Re: [CODE] calling char function from sprintf

From: Artovil (artovil@arcanerealms.org)
Date: 09/05/01


At 03:04 2001-09-05 -0700, George Greer wrote:
>On Wed, 5 Sep 2001, Artovil wrote:
>
> >Well, I thought about mysql_real_escape_string() as well before I
> >emailed, but to structure a query that has 68 columns in that manner
> >would take a bzillion lines of code.  Are you sure that this is the only
> >way to do it?  I can't use the sprintf?
>
>68 columns you're searching by or retrieving?  If you're really searching
>by 68 columns something is very wrong. If you're retrieving, then the SQL
>database should unquote it for you.

It is an INSERT, the example I sent first illustrated this.  I am inserting
with 68 columns.  So I have to escape.  I am not database stupid, I am code
stupid.  There's a fine difference, and I hope it is clear enough now. ;)

> >Which is best, to do the 68 column query with mysql_real_escape_string()
> >and have about 136 *end++='\'' and 67 *end++=',' in there, or to use 68
> >temporary chars and just use sprintf() to put it all together?
>
>The '*end++' stuff in the example was to add some escape characters for
>demonstrations.

I am not sure if I understand you correctly here.  Don't I have to add the
quotes like that since I am processing the strings with
mysql_real_escape_string()?  Or am I entirely missing something?  I do not
want to escape the quotes around the string, I want to escape the quotes
inside the string.

To clear up any semantical errors:

Correct:
INSERT INTO player_index (Name, Title) VALUES('George', 'George\'s the best!');
Broken:
INSERT INTO player_index (Name, Title) VALUES('George', 'George's the best!');
Even more broken:
INSERT INTO player_index (Name, Title) VALUES(\'George\', \'George\'s the
best!\');

So if I ran mysql_real_escape_string() on the whole string, it would escape
even the quotes around the strings, correct?  That is undesireable, to say
the least.  Or is it so smart that it actually sees what is a string quote,
and what is a quote within a string?  The way I understood the example on
the MySQL page was that you had to put in the quotes yourself, that was how
the example itself was structured.

> >What if I had to loop something over, like player affects, and
> >concatenated insert strings together, and then ran that query?  Which
> >option would be best then?
>
>Probably:
>
>   strcpy(query, "SELECT ...");  // start it
>   mysql_real_escape_string(handle, temp, quoteme, strlen(quoteme));
>   strcat(query, temp);
>   ...
>
>However, the correct answer for 68 query items is probably Don'tDoThat(tm).

Hehe.
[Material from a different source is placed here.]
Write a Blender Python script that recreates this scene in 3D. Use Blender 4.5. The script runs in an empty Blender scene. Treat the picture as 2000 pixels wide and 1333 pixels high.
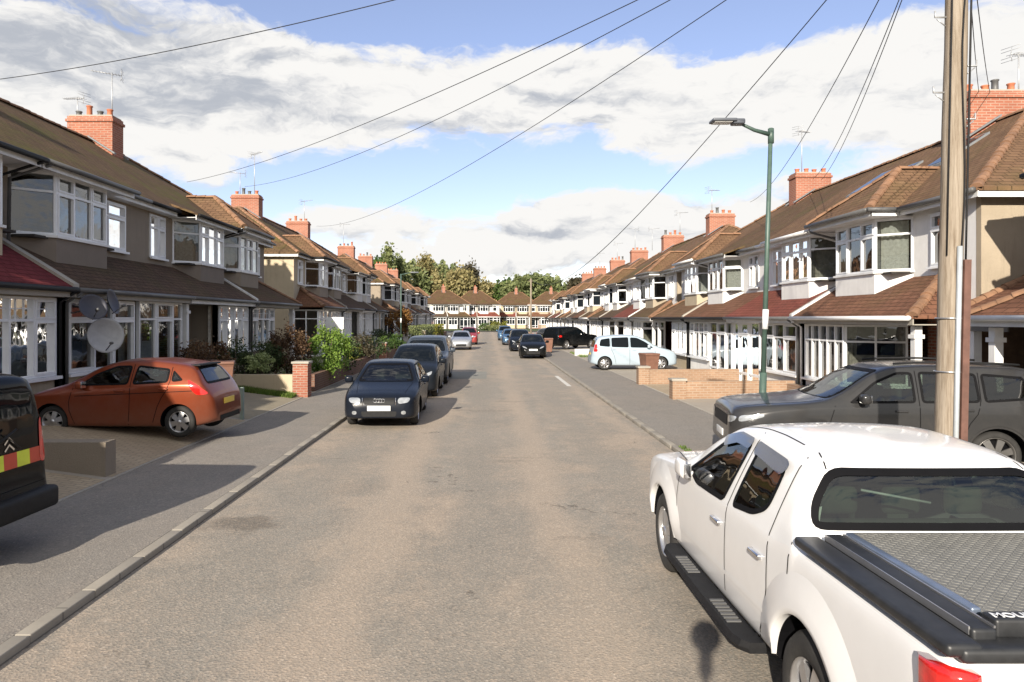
import bpy, bmesh, math, random
import numpy as np
from mathutils import Vector, Matrix
from mathutils.bvhtree import BVHTree
S = bpy.context.scene
COL = S.collection
R = math.radians
F = 1400.0; VX = 952.0; VY = 622.0; CH = 2.5

# ------------------------------------------------------------------ camera
cam = bpy.data.cameras.new('camera'); camo = bpy.data.objects.new('camera', cam); COL.objects.link(camo)
camo.location = (0, 0, CH); camo.rotation_euler = (R(90), 0, 0)
cam.sensor_width = 36; cam.lens = 36*F/2000; cam.shift_x = (1000-VX)/2000; cam.shift_y = -(666.5-VY)/2000
cam.clip_start = 0.1; cam.clip_end = 5000
S.camera = camo
def pix(px, py, d):
    return Vector(((px-VX)*d/F, d, CH-(py-VY)*d/F))

# ------------------------------------------------------------------ light
SUN_EL = R(23.0); SUN_AZ = R(197.0)          # azimuth clockwise from +Y
S.view_settings.view_transform = 'Standard'; S.view_settings.look = 'None'
S.view_settings.exposure = 0.97; S.view_settings.gamma = 1.0
sun = bpy.data.lights.new('sun', 'SUN'); suno = bpy.data.objects.new('sun', sun); COL.objects.link(suno)
sun.energy = 4.3; sun.angle = R(0.53); sun.color = (1.0, 0.91, 0.78)
tosun = Vector((math.sin(SUN_AZ)*math.cos(SUN_EL), math.cos(SUN_AZ)*math.cos(SUN_EL), math.sin(SUN_EL)))
suno.rotation_euler = tosun.to_track_quat('Z', 'Y').to_euler(); suno.location = (0, -20, 30)

W = bpy.data.worlds.new('World'); S.world = W; W.use_nodes = True
nt = W.node_tree; nt.nodes.clear()
def wn(t, **k):
    n = nt.nodes.new(t)
    for a, b in k.items(): setattr(n, a, b)
    return n
def lk(a, b): nt.links.new(a, b)
def wmath(op, a, b=None, c=None, clamp=False):
    n = wn('ShaderNodeMath', operation=op, use_clamp=clamp)
    for i, v in enumerate((a, b, c)):
        if v is None: continue
        if isinstance(v, (int, float)): n.inputs[i].default_value = v
        else: lk(v, n.inputs[i])
    return n.outputs[0]
wout = wn('ShaderNodeOutputWorld'); wbg = wn('ShaderNodeBackground'); wbg.inputs[1].default_value = 0.1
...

Well, I generally tend to narrow my SELECT's down to one or two
search items.  If I can't do that, I tend to redesign my database so that I
can.  It wasn't the database that was at fault, it was my coding skills.

> >And why is it so hard to use some kind of function inside a sprintf that
> >strips the ' and replaces them with \' instead?  The one I had was
> >obviously wrong, but you never said what was wrong with it or why, you
> >just said it was due to lack of understanding static.  That answer would
> >make sense if I actually DID understand static, but since I don't, you
> >know where this is all going...
>
>Only one static buffer exists by that name so your calls clobber each
>other. You need either a master temporary buffer or 68 little ones for
>each.

How would I do the master temp buffer?

Which is to prefer from a memory/speed point of view? Would the 68 little
ones suck up memory and not free it or something, or how does all this
work?  I am not good with that kind of C code.